From the first line of the listing below, retype each line up to and including the one with "x=(px-450)/F*Y; return Vector((x,Y,gz(x,Y)))"; pictures stay out.
○ ○ ○ ○ ○ ○ ○
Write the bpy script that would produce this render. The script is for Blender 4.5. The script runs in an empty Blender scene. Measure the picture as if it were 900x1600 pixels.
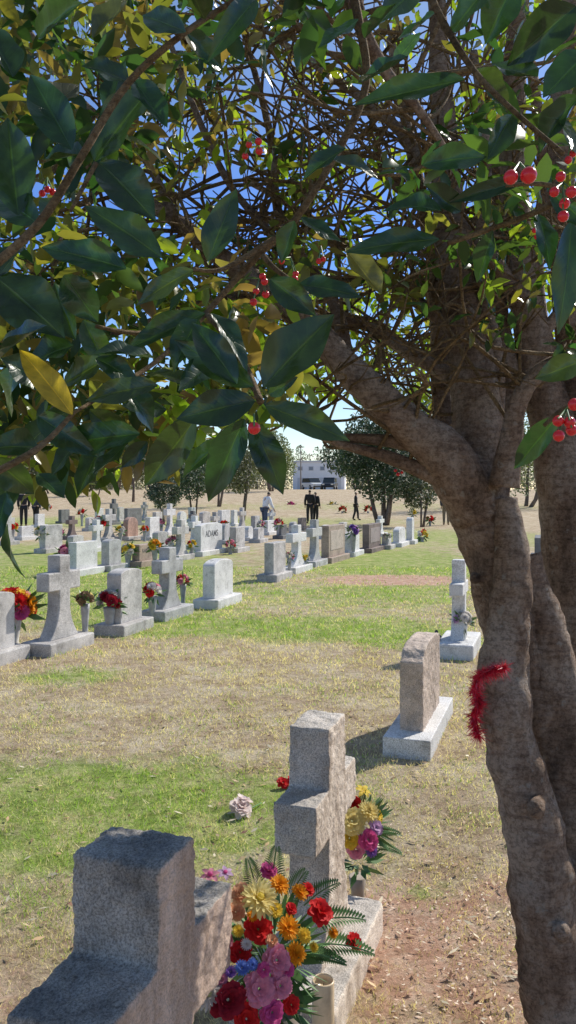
import bpy, bmesh, math, random
import numpy as np
from mathutils import Vector, Matrix, noise as mnoise
random.seed(7); RNG=np.random.default_rng(7)
SC=bpy.context.scene; COL=SC.collection
F=1250.0; HZ=768.0; CH=1.6
R=math.radians
UX,UY=0.32,0.9474          # direction of the grave rows
ROWA=math.atan2(UY,UX)
def P(px,py,Y): return Vector(((px-450)/F*Y, Y, CH-(py-HZ)/F*Y))
def G(px,py):
    Y=CH*F/(py-HZ); return (px-450)/F*Y, Y
def gz(x,y):
    t=min(1,max(0,(y-42)/55)); return 1.85*t*t*(3-2*t)
def at(px,Y):
    x=(px-450)/F*Y; return Vector((x,Y,gz(x,Y)))

# ------------------------------------------------------------ materials
def N(nt,t,**k):
    n=nt.nodes.new(t)
    for a,b in k.items(): setattr(n,a,b)
    return n
def newmat(name,rough=.7,spec=.5):
    m=bpy.data.materials.new(name); m.use_nodes=True; nt=m.node_tree; nt.nodes.clear()
    o=N(nt,'ShaderNodeOutputMaterial'); b=N(nt,'ShaderNodeBsdfPrincipled')
    nt.links.new(b.outputs[0],o.inputs[0])
    b.inputs['Roughness'].default_value=rough; b.inputs['Specular IOR Level'].default_value=spec
    return m,nt,b
def coords(nt,rand=True):
    tc=N(nt,'ShaderNodeTexCoord')
    if not rand: return tc.outputs['Object']
    oi=N(nt,'ShaderNodeObjectInfo'); mu=N(nt,'ShaderNodeMath',operation='MULTIPLY'); mu.inputs[1].default_value=37.
    nt.links.new(oi.outputs['Random'],mu.inputs[0])
    va=N(nt,'ShaderNodeVectorMath',operation='ADD'); nt.links.new(tc.outputs['Object'],va.inputs[0]); nt.links.new(mu.outputs[0],va.inputs[1])
    return va.outputs[0]
def noise(nt,vec,scale,detail=4,rough=.6):
    n=N(nt,'ShaderNodeTexNoise'); n.inputs['Scale'].default_value=scale; n.inputs['Detail'].default_value=detail; n.inputs['Roughness'].default_value=rough
    nt.links.new(vec,n.inputs['Vector']); return n.outputs['Fac']
def ramp(nt,fac,stops):
    r=N(nt,'ShaderNodeValToRGB'); e=r.color_ramp.elements
    while len(e)<len(stops): e.new(.5)
    for i,(p,c) in enumerate(stops):
        e[i].position=p; e[i].color=(*c,1) if len(c)==3 else c
    nt.links.new(fac,r.inputs[0]); return r.outputs[0]
def mix(nt,fac,a,b,mode='MIX'):
    m=N(nt,'ShaderNodeMix',data_type='RGBA',blend_type=mode)
    if isinstance(fac,(int,float)): m.inputs[0].default_value=fac
    else: nt.links.new(fac,m.inputs[0])
    for s,i in ((a,6),(b,7)):
        if isinstance(s,tuple): m.inputs[i].default_value=(*s,1)
        else: nt.links.new(s,m.inputs[i])
    return m.outputs[2]
def bump(nt,b,h,strength,dist=.01):
    n=N(nt,'ShaderNodeBump'); n.inputs['Strength'].default_value=strength; n.inputs['Distance'].default_value=dist
    nt.links.new(h,n.inputs['Height']); nt.links.new(n.outputs[0],b.inputs['Normal'])
def granite(name,c,stain=(.10,.09,.07),st=.5,fine=170,bs=.35,face=None,big=3.2):
    m,nt,b=newmat(name,.7,.4); v=coords(nt)
    d=tuple(x*.5 for x in c); l=tuple(min(.95,x*1.4) for x in c)
    fn=noise(nt,v,fine,2,.8)
    sp=ramp(nt,fn,[(.34,d),(.5,c),(.64,l)])
    lg=ramp(nt,noise(nt,v,big,7,.7),[(.4,(1,1,1)),(.68,(1-st,1-st,1-st))])
    x=mix(nt,1.,sp,lg,'MULTIPLY')
    tint=ramp(nt,noise(nt,v,7,6,.75),[(.54,(0,0,0)),(.72,(.65,.65,.65))])
    x=mix(nt,tint,x,stain)
    if face:   # the dressed face (local -y) is a different colour from the rough sawn sides
        tc=N(nt,'ShaderNodeTexCoord'); s=N(nt,'ShaderNodeSeparateXYZ'); nt.links.new(tc.outputs['Normal'],s.inputs[0])
        mr=N(nt,'ShaderNodeMapRange'); mr.inputs[1].default_value=-.6; mr.inputs[2].default_value=-.85; nt.links.new(s.outputs[1],mr.inputs[0])
        y=ramp(nt,fn,[(.34,tuple(q*.72 for q in face)),(.5,face),(.64,tuple(q*1.2 for q in face))])
        mp=N(nt,'ShaderNodeMapping'); mp.inputs['Scale'].default_value=(9,9,1.2); nt.links.new(v,mp.inputs[0])
        y=mix(nt,1.,y,ramp(nt,noise(nt,mp.outputs[0],1.5,5,.6),[(.4,(.72,.68,.64)),(.62,(1.1,1.1,1.1))]),'MULTIPLY')
        x=mix(nt,mr.outputs[0],x,y)
    nt.links.new(x,b.inputs['Base Color'])
    bump(nt,b,noise(nt,v,fine*.45,6,.75),bs,.006)
    return m
def plain(name,c,rough=.6,var=.25,scale=12,spec=.5):
    m,nt,b=newmat(name,rough,spec); v=coords(nt)
    x=ramp(nt,noise(nt,v,scale,4),[(.3,tuple(k*(1-var) for k in c)),(.7,tuple(min(1,k*(1+var)) for k in c))])
    nt.links.new(x,b.inputs['Base Color']); return m
M={}
M['granite']=granite('granite',(.59,.56,.53))
M['granite_light']=granite('granite_light',(.73,.71,.68),st=.25)
M['granite_blue']=granite('granite_blue',(.52,.51,.50))
M['granite_dark']=granite('granite_dark',(.20,.20,.20))
M['granite_pink']=granite('granite_pink',(.54,.34,.26))
M['granite_tan']=granite('granite_tan',(.44,.34,.27))
M['granite_brown']=granite('granite_brown',(.24,.18,.16))
M['polish_tan']=granite('polish_tan',(.52,.43,.37),st=.2)
M['polish_brown']=granite('polish_brown',(.34,.28,.27),st=.2)
M['old_granite']=granite('old_granite',(.45,.41,.365),stain=(.13,.11,.085),st=.65,fine=190,bs=1.,face=(.64,.48,.38),big=6)
M['mid_granite']=granite('mid_granite',(.64,.58,.52),stain=(.30,.25,.19),st=.45,fine=220,bs=.9,face=(.80,.69,.58),big=6)
M['warm_granite']=granite('warm_granite',(.64,.51,.41),stain=(.26,.19,.13),st=.5,fine=200,bs=.8,big=6)
M['engraved']=plain('engraved',(.13,.13,.13),.8)
M['vase']=plain('vase',(.36,.36,.36),.6); M['white_vase']=plain('white_vase',(.75,.74,.7),.35); M['dark_vase']=plain('dark_vase',(.05,.05,.055),.4)
M['urn']=plain('urn',(.34,.28,.22),.7)
M['green']=plain('flower_green',(.09,.19,.05),.5,.45,30)
M['black']=plain('black',(.015,.015,.018),.7); M['glass']=plain('glass',(.03,.04,.05),.1,.1); M['window_glass']=plain('window_glass',(.22,.26,.32),.2,.1)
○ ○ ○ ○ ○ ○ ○
Reply:
Write the bpy script that would produce this render. The script is for Blender 4.5. The script runs in an empty Blender scene. Measure the picture as if it were 900x1600 pixels.
import bpy, bmesh, math, random
import numpy as np
from mathutils import Vector, Matrix, noise as mnoise
random.seed(7); RNG=np.random.default_rng(7)
SC=bpy.context.scene; COL=SC.collection
F=1250.0; HZ=768.0; CH=1.6
R=math.radians
UX,UY=0.32,0.9474          # direction of the grave rows
ROWA=math.atan2(UY,UX)
def P(px,py,Y): return Vector(((px-450)/F*Y, Y, CH-(py-HZ)/F*Y))
def G(px,py):
    Y=CH*F/(py-HZ); return (px-450)/F*Y, Y
def gz(x,y):
    t=min(1,max(0,(y-42)/55)); return 1.85*t*t*(3-2*t)
def at(px,Y):
    x=(px-450)/F*Y; return Vector((x,Y,gz(x,Y)))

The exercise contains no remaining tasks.